The 5 Star Truth: A Slow Death



In my last column, The MacGuffin , I touched on the significance of the Heavyweight Title. This week I am coming from another direction, but still have the gold on my mind. The other day I was day dreaming about owning my own wrestling promotion. While I was thinking about the concept of the Heavyweight Championship Title, I thought that it needed some tweeking. A lot is changing in wrestling, and the Heavyweight Championship is slowly dying.

The entire concept of having the ultimate prize in wrestling being exclusive to bigger, more powerful wrestlers is discriminatory. There was a time when the bigger men in wrestling were the only ones to sell out the arenas, and perhaps the only ones to get the opportunity in the first place. But that time has since passed. Not that a big man such as Triple H or Undertaker can’t draw, because lord knows they do, but now the fans aren’t solely behind them. Smaller wrestlers have been achieving greater and greater success in recent decades. Ric Flair is about 6’1″ and has obviously become one of the absolute greatest wrestlers in history. Bret Hart and Shawn Michaels both stood under 6’2″ and both reached ultimate success headlining main event after main event. Today Chris Benoit, Kurt Angle, Eddie Guerrero, and Chris Jericho are relatively smaller men compared to giants like Batista and have achieved “heavyweight” status at least once. But men like Shawn Michaels don’t exactly fit the bill of being “heavyweights”. You see, “Heavyweight” is just becoming a label, and is dwindling in actual significance slowly but surely, as it should be.

When I was thinking about how I would set up my World Championship if I owned my own promotion, I would call it just that, The World Championship, leaving out “Heavyweight”. The World Title should be more than just a weight class. Defining someone as being main event worthy by their weight class is like automatically relegating Booker T to midcard status because he is black. To me, the World Title should be about being the absolute best in the world, not just the biggest and most dominating. Being the best means being the most entertaining, being the most skilled, and being the biggest draw. There was a time when people DID want to see Hulk Hogan and Ultimate Warrior in the main event. But more and more fans are coming to appreciate the world class skill of Chris Benoit, Eddie Guerrero, American Dragon, and more. The demand is changing, and so too should the supply.

It was pointed out to me that TNA’s flagship championship was the X Title. The point was somewhat valid, in the sense that it definitely draws more than the Heavyweight Title does and the better matches usually come from the X Division. But as far as booking goes, it’s still midcard. Though the fans may be more interested in the X Title, it’s still the Heavyweight Championship that gets the main event billing. Despite that, it does remain the driving force behind TNA’s success, leading the world of wrestling into the future through its innovation. What does that say for the future of the Main Event as we know it?
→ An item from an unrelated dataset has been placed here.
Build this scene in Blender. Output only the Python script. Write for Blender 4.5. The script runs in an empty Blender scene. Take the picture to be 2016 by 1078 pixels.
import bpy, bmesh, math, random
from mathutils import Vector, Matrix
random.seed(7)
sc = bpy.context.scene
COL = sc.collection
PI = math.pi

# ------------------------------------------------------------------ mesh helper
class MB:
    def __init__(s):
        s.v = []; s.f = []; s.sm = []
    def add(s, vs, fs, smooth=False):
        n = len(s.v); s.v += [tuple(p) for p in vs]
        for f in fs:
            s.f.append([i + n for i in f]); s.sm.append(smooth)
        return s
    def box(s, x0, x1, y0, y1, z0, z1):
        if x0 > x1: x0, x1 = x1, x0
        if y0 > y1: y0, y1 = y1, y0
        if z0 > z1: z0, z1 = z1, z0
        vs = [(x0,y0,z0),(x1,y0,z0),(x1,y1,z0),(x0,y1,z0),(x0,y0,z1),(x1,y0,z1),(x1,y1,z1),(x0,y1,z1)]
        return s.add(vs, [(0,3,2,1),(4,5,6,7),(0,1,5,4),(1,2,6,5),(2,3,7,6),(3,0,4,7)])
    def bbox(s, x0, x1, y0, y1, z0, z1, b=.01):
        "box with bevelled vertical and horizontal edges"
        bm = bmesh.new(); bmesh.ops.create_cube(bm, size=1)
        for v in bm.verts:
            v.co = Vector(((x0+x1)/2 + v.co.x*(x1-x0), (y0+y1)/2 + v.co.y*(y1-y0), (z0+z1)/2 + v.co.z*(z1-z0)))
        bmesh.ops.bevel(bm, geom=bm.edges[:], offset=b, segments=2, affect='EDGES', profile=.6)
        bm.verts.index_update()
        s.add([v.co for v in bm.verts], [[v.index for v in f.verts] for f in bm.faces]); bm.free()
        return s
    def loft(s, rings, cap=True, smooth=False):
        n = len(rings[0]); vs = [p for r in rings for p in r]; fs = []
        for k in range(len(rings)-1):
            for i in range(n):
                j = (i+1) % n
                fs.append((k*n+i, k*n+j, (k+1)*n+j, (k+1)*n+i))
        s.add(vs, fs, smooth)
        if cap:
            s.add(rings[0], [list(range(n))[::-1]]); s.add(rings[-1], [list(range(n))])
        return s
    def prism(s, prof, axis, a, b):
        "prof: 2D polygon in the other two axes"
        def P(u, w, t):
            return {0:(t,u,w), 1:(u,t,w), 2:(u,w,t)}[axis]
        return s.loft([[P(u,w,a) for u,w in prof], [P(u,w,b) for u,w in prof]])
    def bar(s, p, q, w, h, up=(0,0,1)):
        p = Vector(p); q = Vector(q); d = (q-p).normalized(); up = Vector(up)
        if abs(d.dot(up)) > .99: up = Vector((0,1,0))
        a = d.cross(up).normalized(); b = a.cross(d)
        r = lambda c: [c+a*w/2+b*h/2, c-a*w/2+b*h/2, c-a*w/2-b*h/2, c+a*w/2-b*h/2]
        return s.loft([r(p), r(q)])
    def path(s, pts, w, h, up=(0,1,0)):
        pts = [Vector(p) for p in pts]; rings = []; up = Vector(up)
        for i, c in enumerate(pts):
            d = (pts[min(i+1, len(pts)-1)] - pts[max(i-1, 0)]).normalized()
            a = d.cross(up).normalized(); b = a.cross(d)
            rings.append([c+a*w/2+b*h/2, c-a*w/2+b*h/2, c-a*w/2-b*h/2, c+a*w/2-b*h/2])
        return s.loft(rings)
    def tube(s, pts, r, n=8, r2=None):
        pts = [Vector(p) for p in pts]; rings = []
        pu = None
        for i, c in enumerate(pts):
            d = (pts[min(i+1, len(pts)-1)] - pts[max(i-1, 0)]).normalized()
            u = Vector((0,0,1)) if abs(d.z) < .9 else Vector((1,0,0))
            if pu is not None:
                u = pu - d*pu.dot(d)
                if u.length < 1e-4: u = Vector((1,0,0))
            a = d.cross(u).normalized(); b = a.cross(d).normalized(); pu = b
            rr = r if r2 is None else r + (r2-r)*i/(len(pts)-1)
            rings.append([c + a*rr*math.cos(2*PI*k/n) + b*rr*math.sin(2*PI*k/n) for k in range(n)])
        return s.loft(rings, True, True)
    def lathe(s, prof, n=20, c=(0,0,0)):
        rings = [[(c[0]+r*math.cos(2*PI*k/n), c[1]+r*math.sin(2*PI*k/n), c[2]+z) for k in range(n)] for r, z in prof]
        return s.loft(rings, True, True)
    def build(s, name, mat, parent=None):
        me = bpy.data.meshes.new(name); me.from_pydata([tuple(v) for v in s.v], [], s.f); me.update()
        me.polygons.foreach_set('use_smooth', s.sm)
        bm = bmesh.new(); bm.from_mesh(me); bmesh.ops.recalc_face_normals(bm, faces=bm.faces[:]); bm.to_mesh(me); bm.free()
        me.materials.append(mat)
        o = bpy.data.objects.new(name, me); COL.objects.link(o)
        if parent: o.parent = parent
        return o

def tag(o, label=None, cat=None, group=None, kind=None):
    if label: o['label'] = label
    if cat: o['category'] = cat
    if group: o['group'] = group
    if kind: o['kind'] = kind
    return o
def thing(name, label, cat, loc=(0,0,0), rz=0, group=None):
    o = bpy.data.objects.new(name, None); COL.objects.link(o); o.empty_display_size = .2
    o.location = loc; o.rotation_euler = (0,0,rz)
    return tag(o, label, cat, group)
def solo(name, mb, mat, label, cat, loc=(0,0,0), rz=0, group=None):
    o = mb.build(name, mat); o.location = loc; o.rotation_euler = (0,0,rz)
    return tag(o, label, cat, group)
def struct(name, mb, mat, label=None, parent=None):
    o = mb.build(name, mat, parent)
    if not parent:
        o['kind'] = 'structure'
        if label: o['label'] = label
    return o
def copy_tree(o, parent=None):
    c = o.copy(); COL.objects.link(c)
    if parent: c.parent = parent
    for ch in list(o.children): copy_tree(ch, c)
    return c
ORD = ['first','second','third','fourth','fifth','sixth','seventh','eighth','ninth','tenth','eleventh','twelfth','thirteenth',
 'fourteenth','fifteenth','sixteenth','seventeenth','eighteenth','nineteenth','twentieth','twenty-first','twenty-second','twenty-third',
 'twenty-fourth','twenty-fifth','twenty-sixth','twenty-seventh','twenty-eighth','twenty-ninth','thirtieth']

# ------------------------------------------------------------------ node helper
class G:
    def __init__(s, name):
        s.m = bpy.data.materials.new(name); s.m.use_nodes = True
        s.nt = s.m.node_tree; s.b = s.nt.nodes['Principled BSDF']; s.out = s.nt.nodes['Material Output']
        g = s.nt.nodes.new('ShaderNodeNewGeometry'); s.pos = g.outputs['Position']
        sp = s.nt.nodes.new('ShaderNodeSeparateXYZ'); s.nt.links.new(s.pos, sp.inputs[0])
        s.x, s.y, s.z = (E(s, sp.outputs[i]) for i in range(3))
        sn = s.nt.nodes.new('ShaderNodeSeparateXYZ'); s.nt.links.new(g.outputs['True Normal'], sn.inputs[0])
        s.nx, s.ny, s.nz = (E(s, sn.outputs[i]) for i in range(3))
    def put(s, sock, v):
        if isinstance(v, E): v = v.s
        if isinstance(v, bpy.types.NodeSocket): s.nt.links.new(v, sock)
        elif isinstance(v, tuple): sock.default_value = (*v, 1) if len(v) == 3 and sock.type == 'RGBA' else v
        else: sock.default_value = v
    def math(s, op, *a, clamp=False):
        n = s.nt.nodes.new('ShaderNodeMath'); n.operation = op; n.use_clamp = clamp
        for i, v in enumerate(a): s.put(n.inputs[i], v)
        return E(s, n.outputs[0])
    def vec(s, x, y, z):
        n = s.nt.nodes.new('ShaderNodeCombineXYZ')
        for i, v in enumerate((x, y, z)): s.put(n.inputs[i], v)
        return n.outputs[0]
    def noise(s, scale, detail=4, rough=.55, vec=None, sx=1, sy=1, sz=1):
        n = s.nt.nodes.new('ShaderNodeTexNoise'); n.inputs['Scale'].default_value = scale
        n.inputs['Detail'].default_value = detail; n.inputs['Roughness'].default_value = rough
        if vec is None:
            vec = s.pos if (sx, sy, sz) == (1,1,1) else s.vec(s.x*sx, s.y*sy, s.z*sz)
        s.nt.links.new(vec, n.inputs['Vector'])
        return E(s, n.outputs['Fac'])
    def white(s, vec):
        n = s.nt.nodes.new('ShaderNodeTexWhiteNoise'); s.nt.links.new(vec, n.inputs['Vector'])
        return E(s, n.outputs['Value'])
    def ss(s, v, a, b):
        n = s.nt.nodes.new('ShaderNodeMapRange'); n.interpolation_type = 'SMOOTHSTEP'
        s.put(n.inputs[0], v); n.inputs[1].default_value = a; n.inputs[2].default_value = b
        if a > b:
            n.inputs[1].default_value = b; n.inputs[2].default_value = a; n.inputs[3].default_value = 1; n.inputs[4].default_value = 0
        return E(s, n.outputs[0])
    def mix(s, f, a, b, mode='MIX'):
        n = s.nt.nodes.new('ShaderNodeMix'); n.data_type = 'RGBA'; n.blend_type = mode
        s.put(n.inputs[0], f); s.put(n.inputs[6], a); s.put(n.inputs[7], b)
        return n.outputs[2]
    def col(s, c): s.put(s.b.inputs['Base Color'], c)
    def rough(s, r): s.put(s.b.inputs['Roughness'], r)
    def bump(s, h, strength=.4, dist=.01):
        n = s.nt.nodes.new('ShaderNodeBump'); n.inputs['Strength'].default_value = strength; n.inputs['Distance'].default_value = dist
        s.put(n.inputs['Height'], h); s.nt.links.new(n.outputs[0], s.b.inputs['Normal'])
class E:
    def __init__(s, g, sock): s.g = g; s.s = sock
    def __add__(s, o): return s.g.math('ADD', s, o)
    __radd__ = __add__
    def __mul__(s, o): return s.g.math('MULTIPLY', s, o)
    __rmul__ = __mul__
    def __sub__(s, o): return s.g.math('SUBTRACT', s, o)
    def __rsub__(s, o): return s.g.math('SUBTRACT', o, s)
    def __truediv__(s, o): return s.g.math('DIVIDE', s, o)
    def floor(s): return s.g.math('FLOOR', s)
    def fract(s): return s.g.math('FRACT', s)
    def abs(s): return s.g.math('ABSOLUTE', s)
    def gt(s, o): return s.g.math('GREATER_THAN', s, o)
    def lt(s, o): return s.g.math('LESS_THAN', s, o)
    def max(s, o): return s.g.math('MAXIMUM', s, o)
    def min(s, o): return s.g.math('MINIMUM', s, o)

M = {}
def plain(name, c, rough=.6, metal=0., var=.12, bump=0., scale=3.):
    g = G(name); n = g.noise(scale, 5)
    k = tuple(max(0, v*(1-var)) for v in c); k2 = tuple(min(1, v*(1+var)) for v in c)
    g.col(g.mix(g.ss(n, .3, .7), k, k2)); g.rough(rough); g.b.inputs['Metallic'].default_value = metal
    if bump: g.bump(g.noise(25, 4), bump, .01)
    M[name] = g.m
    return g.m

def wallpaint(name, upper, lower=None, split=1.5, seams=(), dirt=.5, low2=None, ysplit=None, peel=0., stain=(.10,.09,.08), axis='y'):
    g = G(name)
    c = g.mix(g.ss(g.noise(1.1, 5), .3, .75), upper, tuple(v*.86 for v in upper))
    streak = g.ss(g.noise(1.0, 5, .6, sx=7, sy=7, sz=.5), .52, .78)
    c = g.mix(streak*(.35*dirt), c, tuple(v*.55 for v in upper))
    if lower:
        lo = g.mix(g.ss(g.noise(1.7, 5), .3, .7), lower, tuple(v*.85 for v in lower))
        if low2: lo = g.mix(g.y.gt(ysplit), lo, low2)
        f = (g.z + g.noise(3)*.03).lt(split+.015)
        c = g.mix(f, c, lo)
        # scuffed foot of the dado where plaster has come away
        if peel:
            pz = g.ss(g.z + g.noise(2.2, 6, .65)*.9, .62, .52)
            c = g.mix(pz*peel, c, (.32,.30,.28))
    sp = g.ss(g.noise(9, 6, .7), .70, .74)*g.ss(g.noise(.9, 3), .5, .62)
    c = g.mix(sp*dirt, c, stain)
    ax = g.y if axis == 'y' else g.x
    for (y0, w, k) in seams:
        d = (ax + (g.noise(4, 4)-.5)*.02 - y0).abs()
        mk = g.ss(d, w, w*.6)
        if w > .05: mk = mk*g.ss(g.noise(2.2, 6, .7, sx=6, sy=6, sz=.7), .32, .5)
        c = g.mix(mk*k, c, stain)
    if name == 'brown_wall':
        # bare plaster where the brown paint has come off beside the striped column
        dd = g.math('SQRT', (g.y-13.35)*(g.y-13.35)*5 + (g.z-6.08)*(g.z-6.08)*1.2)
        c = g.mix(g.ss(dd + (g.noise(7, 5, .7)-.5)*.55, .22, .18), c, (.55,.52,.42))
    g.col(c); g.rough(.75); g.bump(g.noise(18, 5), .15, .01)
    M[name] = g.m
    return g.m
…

The World Title in the bigger promotions is still about who’s the strongest and not about who’s the most skilled. But it is changing and eventually those with the most skill will reign. Some of wrestling’s most loyal fans are those who support the smaller wrestlers, such as in Ring of Honor. Fans of Christopher Daniels, American Dragon, Low Ki, and others are more loyal than fans of Triple H, Batista, Randy Orton, and Goldberg. And it’s not all about size, it’s about skill. Brock Lesnar is definitely a Heavyweight, but possesses far more skill than Goldberg. Undertaker can also work a match better than many smaller wrestlers. The point is that the door should be open to all comers, not just those who fit the profile on the scale and height chart. The World Title should be reserved for the best, not just those who can throw other wrestlers really far or give a huge powerbomb. The Heavyweight Championship is dying, and the World Title is evolving. This isn’t just a hope of mine, it’s an observation of a slow movement that is already in progress. The next step…women vs. men? All in good time.